Freda Estep, who crawled out of the house after Fox shot her legs out from under her, says she doesn't want to talk about what happened. "All I know," she says, "is things should have been done differently."

Elizabeth Betterley, the director of HOPE House in Norton, says legal authorities across the state often discount domestic violence. It's not uncommon, she says, for a jealous or abusive husband or boyfriend to be charged, freed with little or no bond, and then "go back and beat up or even kill his spouse or girlfriend."

Betterley, whose home gives temporary housing to domestic violence victims in the state's coalfields, says "if the state can learn one thing from what happened in Dickenson County, it's that we need to take domestic violence more seriously."

Kristi VanAudenhove is administrative director of Virginians Against Domestic Violence, a statewide organization pushing for stronger domestic violence laws.

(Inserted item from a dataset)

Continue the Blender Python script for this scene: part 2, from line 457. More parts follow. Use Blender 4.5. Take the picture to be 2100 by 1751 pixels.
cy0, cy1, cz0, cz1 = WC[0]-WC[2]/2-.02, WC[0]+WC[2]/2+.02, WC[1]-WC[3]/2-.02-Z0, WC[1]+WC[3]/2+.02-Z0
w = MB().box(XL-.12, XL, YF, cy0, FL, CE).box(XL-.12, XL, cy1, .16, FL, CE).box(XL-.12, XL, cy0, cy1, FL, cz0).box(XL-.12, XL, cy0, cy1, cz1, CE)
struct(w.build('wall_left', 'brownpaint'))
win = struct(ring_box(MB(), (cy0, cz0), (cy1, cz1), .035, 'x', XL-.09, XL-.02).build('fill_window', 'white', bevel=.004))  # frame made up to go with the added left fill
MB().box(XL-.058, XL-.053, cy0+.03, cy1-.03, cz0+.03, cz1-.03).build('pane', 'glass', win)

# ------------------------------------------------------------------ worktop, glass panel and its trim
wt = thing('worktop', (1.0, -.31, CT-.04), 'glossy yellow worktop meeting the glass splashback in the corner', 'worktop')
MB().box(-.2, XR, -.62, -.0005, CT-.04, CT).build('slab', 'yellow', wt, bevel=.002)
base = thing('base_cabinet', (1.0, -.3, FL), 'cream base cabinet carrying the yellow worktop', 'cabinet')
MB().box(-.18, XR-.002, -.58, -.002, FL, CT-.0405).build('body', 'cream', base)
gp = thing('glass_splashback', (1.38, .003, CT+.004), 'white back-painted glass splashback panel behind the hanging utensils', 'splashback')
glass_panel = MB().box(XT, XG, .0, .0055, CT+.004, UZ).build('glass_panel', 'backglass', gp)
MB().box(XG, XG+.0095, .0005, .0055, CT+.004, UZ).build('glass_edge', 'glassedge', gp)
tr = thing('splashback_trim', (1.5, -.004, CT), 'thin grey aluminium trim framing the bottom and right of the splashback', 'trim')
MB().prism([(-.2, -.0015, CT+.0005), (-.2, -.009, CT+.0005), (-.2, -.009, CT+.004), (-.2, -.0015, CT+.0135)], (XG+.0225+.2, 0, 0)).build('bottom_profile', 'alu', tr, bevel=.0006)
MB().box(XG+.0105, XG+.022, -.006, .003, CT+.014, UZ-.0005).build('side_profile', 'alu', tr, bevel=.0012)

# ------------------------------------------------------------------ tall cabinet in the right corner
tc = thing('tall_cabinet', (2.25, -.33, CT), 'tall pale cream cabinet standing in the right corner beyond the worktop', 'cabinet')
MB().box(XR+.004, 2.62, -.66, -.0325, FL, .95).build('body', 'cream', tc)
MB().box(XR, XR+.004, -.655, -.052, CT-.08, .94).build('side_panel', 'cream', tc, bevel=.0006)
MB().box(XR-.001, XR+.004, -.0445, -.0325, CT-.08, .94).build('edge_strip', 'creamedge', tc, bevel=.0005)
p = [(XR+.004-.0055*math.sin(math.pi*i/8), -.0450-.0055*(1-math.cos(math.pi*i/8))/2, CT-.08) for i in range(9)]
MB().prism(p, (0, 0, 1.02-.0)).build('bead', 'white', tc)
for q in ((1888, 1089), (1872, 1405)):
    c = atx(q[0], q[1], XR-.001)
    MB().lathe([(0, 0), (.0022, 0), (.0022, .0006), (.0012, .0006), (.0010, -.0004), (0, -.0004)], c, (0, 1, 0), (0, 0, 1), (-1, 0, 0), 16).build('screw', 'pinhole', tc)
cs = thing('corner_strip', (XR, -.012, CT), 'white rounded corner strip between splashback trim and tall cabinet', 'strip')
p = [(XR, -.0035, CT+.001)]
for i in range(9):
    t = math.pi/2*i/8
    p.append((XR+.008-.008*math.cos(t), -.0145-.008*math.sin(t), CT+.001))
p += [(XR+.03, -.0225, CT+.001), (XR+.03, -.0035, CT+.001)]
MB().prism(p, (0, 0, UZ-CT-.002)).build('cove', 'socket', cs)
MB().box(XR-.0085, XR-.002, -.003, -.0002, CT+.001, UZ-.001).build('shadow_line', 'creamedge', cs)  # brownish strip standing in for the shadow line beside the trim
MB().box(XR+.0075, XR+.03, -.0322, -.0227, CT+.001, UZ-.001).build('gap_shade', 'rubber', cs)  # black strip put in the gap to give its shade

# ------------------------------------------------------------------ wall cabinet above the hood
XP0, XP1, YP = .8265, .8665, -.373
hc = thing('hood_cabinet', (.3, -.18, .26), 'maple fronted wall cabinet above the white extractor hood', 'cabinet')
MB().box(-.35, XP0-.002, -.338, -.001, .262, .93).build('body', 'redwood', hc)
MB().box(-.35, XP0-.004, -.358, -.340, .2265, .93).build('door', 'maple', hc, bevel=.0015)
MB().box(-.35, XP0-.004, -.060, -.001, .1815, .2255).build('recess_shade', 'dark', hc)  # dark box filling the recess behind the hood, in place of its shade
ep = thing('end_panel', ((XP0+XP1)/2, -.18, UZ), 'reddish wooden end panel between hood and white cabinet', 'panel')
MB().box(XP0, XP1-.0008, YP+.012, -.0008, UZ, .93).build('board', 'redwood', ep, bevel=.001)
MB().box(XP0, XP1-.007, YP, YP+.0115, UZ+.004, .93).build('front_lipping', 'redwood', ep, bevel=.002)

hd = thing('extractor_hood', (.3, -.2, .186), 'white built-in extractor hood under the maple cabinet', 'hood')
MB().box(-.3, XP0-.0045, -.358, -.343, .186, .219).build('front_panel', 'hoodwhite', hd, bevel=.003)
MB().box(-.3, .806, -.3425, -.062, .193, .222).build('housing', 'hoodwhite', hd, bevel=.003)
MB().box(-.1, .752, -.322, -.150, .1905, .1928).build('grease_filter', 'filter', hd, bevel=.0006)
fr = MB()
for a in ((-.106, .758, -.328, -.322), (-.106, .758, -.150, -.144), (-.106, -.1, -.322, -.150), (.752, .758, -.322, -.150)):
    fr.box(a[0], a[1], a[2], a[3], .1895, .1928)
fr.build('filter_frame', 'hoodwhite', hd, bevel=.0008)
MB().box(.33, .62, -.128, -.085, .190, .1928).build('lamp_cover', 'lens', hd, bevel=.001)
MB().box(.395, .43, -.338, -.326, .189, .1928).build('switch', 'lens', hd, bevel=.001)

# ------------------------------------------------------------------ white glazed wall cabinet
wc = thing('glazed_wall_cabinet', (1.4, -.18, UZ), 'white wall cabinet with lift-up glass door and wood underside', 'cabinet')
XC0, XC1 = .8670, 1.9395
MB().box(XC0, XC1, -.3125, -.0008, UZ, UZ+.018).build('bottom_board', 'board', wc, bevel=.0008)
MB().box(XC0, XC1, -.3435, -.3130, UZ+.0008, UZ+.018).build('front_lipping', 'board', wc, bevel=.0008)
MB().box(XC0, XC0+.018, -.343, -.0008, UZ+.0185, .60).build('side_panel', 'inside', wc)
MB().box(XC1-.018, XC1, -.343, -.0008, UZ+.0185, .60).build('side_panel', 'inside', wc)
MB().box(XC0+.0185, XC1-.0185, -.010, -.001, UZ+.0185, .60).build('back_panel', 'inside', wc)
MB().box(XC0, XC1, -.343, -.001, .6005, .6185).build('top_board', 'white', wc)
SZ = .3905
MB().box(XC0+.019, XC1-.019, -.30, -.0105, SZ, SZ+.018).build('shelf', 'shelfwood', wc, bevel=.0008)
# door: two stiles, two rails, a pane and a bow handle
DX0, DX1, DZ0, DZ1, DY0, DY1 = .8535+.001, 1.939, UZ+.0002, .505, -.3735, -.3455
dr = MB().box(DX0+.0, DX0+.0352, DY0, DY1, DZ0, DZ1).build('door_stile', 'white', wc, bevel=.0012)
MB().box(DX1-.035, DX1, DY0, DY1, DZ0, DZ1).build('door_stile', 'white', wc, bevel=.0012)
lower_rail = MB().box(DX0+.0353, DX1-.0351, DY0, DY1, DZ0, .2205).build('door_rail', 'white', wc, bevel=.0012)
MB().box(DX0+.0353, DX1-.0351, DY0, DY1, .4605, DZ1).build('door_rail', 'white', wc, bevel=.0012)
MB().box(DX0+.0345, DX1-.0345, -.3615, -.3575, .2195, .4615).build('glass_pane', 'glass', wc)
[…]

She says magistrates and police need to seriously consider locking up abusive men at certain key dangerous times.

Studies indicate that the most dangerous time for a woman and her family is within three days of leaving the abuser, VanAudenhove says. She says special caution must come into play whenever beatings occur, guns are used or death threats are made.

All of those warnings were there on April 3 when Jutannia Estep went to the magistrate's office in Clintwood to swear out a warrant against Fox. Family members say she called the sheriff's office begging for help because Fox had beaten her that morning and she was afraid he would carry out a threat to kill her. Instead of sending investigators, the sheriff's department told her to come in and swear out a warrant.

Jutannia Estep, her face bruised and a tooth missing from the beating, did that shortly before noon April 3. She had left Fox and moved into her own home a couple of weeks earlier because she was afraid of him, family members say. In a handwritten complaint she told magistrate Carolyn Mullins that, shortly after 1 a.m. April 3, Fox came to her house drunk and armed with a shotgun.

She said he grabbed her by the throat, threatened to kill her, punched her several times in the face and hit her with the shotgun barrel. He stayed about 30 minutes, said he'd kill her if she went to police, knocked a hole in a wall with his fist and ripped the phone cord out of the wall.

Sheriff's deputies picked up Fox that afternoon on charges of assault and battery and using a firearm to threaten Jutannia's life. Deputies reportedly had to chase him through the woods, but Fox, 6-feet-1 and 240 pounds, cooperated after they caught him.

Deputies hauled him back before Mullins, the magistrate. She found out Fox had no criminal record and allowed him to go free on personal recognizance after he promised to stay away from Jutannia and her family.

Mullins did not return numerous telephone calls over the past week to explain why she decided to let Fox go.

But authorities say Fox gave her a good line, and friends and associates say she is deeply troubled over a decision that she thought was right at the time.

Dickenson County Sheriff Frank Childress says he isn't going to second-guess her. "I just done my job and magistrates done theirs."

Kyle McClanahan, the chief magistrate for the court district that includes Dickenson County, says Mullins' critics are "Monday morning quarterbacks."

"It's pretty obvious now" that Fox should not have been released, McClanahan says. "I feel for the magistrate that set bail."

But, McClanahan says, under the state's bail reform laws people accused of crimes are entitled to reasonable bail. It must be remembered, he says, the people are only accused, not convicted.

And, he says, magistrates repeatedly see women come in to swear out warrants against husbands or boyfriends only to drop them the next day.

Nevertheless, McClanahan says he is concerned enough about how to handle domestic violence accusations that he is sending a memorandum to all magistrates in his multi-county district. He says the memorandum will caution magistrates to "work more cautiously with this type incident."

McClanahan says he suspects those accused of domestic violence - especially where injuries, guns and death threats are involved - will find it harder to get out on bond.

Don Askins, the commonwealth's attorney for Dickenson County, says the magistrate shouldn't have had to be told to be more cautious. Given what Fox did - the threats to kill, the shotgun and the beating - the magistrate should have little doubt about what to do, Askins says. "I would damn sure not have let him out on bond."

Askins says magistrates often call him for legal advice, but he was gone that weekend. If he'd been called, he says, he would have told Mullins to keep Fox in jail until the next court arraignment day. That means Fox would have been held for at least three or four days, which might have been long enough for him to cool off.